Final decision may come to cabinet says Franceschini

Redazione Ansa

(ANSA) - Rome, February 20 - 5-Star Movement (M5S) leader Beppe Grillo said Monday the anti-establishment group's Rome administration would poll residents before greenlighting a new stadium for AS Roma. "If we do it it will be done with innovative criteria and in a shared way; first we will hear the population which are concerned by the project and with them we'll be able to build an extraordinary thing," he said. Grillo was speaking on his way into a meeting with M5S Rome Mayor Virginia Raggi after Rome's heritage superintendency at the weekend said a horseracing course at the planned construction site could not be demolished because of its historic architectural value.

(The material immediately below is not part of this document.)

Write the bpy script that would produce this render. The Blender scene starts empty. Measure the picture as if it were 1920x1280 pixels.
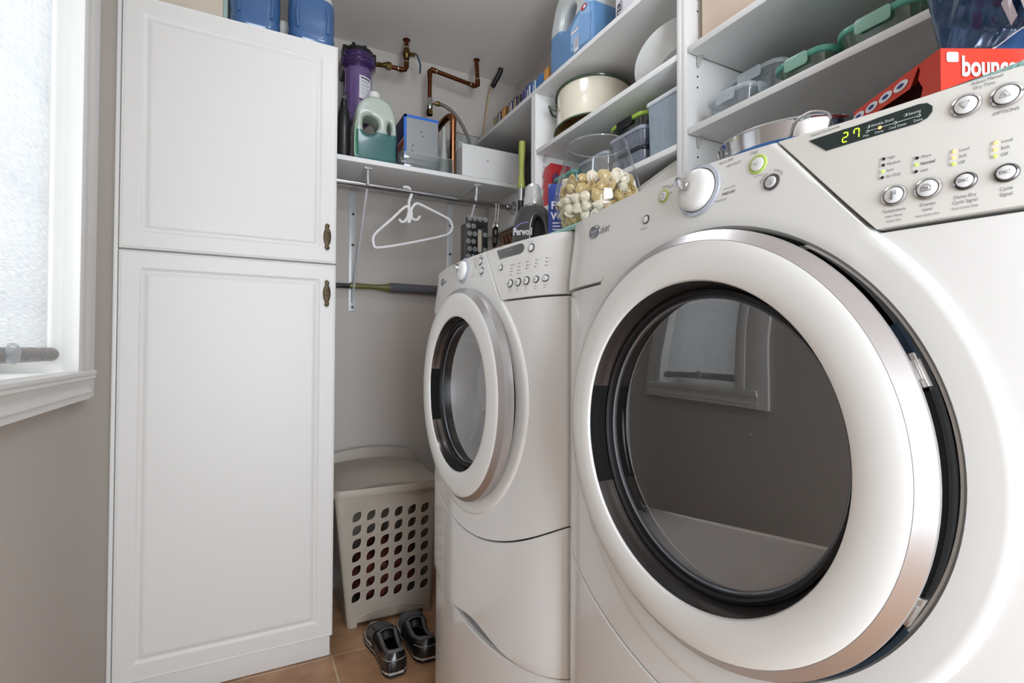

    After the meeting with Raggi, Grillo said the M5S Rome administration will find the "best solution" for the stadium for AS Roma. He said "no decision has yet been taken" on the southern Roman venue, which "has problems for its location, the soil and hydrogeology". M5S officials were "working well," he said, "on environmental and health rights". Raggi is "a rock" and Rome is being "reborn" under her lead, Beppe Grillo, told her Monday, according to sources present at the meeting. He said Rome was "cleaner" and the "machine has finally started". He said he had seen electrical sweepers in the streets, saying "they look like a dream". Culture Minister Dario Franceschini, for his part, said Rome's heritage superintendency was "autonomous" and could not be overridden in its recommendation that the horseracing stadium was a historic building to be preserved. "On restrictions and opinions, superintendencies are autonomous," he said. "If I intervened to try to influence ongoing procedures, I would be breaking the law," he said. However, he said that once all procedures and appeals have been exhausted, the matter could come to a "final decision" by cabinet. The hippodrome at the Tor di Valle site was designed by Spanish architect Julio Garcia Lafuente and built in 1962. Roma are talking to Raggi's administration to see if a slightly revised and downsized version of their original project can go ahead and give the club its long-desired private stadium.
    At present they share the publicly owned Olimpico stadium with crosscity rivals Lazio. AS Roma General Manager Mauro Baldissoni said Sunday night that the club would press on with a plan to build a new stadium in southern Rome.
    Announcing a likely appeal to the Lazio regional court (TAR) against the supreintendy's ruling, Baldissoni said "we're going ahead on this plan that will see an overall investment of 2 billion euros and will cut Rome's jobless rate by 0.8%". He said some 60 million euros had already been put into the project.
    Grillo is expected to press Raggi to renew support for the project despite protests from M5S grass roots who say it is an excuse for rampant building speculation.
    The million-cubic-metre project envisages three skyscrapers as well as a shops and office complex.
    Last week Raggi met with Roma officials and said she would not stand in the way of a revised project, 20% scaled down in volume.
    Baldissoni, in vowing to get past the superintendency's ruling, said the site was "decrepit and full of asbestos".